# STORED DATA:
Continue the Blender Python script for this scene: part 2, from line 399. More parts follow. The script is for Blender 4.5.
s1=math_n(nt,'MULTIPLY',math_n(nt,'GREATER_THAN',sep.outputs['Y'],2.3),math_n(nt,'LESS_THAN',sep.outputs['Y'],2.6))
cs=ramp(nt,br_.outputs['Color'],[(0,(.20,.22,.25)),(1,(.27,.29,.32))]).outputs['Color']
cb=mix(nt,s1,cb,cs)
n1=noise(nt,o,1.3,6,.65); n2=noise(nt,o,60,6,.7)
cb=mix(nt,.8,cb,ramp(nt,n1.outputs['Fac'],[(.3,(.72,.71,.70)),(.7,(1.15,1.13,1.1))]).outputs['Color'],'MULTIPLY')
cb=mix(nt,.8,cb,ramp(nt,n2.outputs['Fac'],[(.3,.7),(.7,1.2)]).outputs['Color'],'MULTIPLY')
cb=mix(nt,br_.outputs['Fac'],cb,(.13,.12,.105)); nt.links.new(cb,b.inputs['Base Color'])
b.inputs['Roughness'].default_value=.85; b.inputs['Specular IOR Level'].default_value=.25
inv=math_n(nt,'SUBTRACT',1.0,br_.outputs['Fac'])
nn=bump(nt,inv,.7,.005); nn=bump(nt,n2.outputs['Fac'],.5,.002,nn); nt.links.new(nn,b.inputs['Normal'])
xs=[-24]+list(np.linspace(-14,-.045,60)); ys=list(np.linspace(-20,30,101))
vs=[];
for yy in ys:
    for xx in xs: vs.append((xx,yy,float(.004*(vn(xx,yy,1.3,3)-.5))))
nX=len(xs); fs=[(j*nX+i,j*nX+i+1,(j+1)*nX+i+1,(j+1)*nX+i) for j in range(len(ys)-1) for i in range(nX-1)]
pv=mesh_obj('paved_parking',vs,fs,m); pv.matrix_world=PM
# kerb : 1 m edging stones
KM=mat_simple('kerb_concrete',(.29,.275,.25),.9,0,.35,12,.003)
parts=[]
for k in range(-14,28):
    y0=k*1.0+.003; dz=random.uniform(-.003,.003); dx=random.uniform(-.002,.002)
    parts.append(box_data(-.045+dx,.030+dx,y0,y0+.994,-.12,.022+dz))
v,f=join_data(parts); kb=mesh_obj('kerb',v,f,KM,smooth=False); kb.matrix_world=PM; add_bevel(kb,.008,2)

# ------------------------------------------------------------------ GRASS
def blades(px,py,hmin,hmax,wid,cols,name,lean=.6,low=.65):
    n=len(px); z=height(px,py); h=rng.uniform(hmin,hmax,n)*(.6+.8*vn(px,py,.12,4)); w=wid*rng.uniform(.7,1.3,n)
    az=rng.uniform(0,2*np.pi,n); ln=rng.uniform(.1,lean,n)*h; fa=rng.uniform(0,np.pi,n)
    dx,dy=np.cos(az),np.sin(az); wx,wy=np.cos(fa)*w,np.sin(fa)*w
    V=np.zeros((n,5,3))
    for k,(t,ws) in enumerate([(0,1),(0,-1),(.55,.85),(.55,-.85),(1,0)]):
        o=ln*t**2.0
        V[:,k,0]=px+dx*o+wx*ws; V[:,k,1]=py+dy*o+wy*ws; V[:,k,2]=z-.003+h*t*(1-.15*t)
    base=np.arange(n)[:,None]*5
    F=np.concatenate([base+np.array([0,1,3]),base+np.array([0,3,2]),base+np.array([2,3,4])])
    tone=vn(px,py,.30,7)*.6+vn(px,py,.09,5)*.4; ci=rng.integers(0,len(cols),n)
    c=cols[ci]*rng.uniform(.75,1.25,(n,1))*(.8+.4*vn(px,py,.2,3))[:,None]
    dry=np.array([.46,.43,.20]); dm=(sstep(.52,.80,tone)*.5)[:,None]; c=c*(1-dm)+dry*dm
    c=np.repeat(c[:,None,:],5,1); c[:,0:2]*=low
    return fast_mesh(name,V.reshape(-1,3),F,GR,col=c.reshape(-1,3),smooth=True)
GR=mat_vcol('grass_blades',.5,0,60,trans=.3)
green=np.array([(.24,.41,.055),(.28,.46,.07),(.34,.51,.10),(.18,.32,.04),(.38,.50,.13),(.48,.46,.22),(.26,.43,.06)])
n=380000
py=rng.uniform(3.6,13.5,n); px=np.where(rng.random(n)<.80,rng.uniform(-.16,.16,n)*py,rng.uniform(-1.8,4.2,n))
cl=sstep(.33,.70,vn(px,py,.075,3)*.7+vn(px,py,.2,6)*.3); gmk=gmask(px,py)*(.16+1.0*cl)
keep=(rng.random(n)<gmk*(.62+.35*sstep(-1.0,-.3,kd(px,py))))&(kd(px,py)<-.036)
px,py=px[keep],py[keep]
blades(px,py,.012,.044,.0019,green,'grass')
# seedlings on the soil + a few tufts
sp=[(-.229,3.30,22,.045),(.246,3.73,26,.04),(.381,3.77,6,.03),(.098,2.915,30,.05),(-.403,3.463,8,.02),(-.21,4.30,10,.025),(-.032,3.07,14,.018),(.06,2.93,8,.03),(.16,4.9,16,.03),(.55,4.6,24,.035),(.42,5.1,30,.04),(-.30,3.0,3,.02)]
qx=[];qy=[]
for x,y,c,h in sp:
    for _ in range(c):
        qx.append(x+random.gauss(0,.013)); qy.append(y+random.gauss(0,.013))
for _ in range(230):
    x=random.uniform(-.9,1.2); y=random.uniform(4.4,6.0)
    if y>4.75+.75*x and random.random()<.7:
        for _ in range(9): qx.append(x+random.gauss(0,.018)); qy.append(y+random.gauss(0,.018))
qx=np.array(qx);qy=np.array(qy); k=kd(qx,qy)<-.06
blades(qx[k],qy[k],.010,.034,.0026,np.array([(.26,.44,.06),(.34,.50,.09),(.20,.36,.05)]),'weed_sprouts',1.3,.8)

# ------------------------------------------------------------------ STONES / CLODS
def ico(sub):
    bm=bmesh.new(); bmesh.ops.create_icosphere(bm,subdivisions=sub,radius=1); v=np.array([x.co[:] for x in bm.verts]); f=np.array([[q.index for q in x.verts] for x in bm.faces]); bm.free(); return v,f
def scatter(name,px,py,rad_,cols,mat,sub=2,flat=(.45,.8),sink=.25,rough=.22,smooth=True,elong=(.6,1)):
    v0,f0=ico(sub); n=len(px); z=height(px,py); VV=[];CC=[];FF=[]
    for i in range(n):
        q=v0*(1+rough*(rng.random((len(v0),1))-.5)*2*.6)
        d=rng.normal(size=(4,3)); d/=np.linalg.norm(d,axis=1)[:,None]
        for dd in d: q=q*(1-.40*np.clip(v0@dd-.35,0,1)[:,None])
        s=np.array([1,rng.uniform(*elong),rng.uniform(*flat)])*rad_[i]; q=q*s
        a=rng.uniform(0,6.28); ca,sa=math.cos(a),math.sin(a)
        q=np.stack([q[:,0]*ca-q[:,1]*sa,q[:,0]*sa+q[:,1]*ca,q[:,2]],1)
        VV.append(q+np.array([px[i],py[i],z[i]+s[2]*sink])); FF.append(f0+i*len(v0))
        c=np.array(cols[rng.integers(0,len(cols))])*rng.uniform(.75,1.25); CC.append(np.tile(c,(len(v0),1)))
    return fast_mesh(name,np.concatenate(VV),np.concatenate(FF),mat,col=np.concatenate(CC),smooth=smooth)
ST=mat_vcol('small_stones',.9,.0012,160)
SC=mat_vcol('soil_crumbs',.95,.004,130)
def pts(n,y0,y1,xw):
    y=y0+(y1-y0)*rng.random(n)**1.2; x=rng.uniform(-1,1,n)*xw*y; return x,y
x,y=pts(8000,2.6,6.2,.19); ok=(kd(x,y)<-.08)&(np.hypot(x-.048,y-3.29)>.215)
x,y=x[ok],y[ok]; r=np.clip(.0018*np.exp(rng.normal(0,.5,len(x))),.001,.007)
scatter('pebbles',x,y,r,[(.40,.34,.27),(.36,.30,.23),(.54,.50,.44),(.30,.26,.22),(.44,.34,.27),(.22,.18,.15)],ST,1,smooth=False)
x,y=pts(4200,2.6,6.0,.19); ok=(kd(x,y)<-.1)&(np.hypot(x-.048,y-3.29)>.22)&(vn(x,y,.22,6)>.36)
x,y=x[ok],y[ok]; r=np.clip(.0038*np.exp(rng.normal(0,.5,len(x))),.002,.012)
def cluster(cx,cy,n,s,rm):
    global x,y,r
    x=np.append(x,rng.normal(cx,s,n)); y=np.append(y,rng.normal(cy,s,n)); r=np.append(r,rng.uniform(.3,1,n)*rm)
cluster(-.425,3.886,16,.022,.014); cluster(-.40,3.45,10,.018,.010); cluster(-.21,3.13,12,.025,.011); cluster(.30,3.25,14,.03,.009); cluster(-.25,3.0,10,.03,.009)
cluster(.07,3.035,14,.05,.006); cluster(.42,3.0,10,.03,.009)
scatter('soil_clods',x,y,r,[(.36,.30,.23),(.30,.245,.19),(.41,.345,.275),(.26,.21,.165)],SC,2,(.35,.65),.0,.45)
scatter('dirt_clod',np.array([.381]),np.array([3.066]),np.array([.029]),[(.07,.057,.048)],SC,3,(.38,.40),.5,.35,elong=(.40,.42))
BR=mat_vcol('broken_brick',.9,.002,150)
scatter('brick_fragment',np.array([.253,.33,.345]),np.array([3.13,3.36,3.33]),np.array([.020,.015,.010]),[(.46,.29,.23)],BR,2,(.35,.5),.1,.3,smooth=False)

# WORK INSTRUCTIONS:
Begin with the line that has "c=np.repeat(c[:,None,:],5,1); c[:,0:2]*=low" in the listing above and end after the line that has "px,py=px[keep],py[keep]"; output those lines exactly.

# COMPLETED EXERCISE:
    c=np.repeat(c[:,None,:],5,1); c[:,0:2]*=low
    return fast_mesh(name,V.reshape(-1,3),F,GR,col=c.reshape(-1,3),smooth=True)
GR=mat_vcol('grass_blades',.5,0,60,trans=.3)
green=np.array([(.24,.41,.055),(.28,.46,.07),(.34,.51,.10),(.18,.32,.04),(.38,.50,.13),(.48,.46,.22),(.26,.43,.06)])
n=380000
py=rng.uniform(3.6,13.5,n); px=np.where(rng.random(n)<.80,rng.uniform(-.16,.16,n)*py,rng.uniform(-1.8,4.2,n))
cl=sstep(.33,.70,vn(px,py,.075,3)*.7+vn(px,py,.2,6)*.3); gmk=gmask(px,py)*(.16+1.0*cl)
keep=(rng.random(n)<gmk*(.62+.35*sstep(-1.0,-.3,kd(px,py))))&(kd(px,py)<-.036)
px,py=px[keep],py[keep]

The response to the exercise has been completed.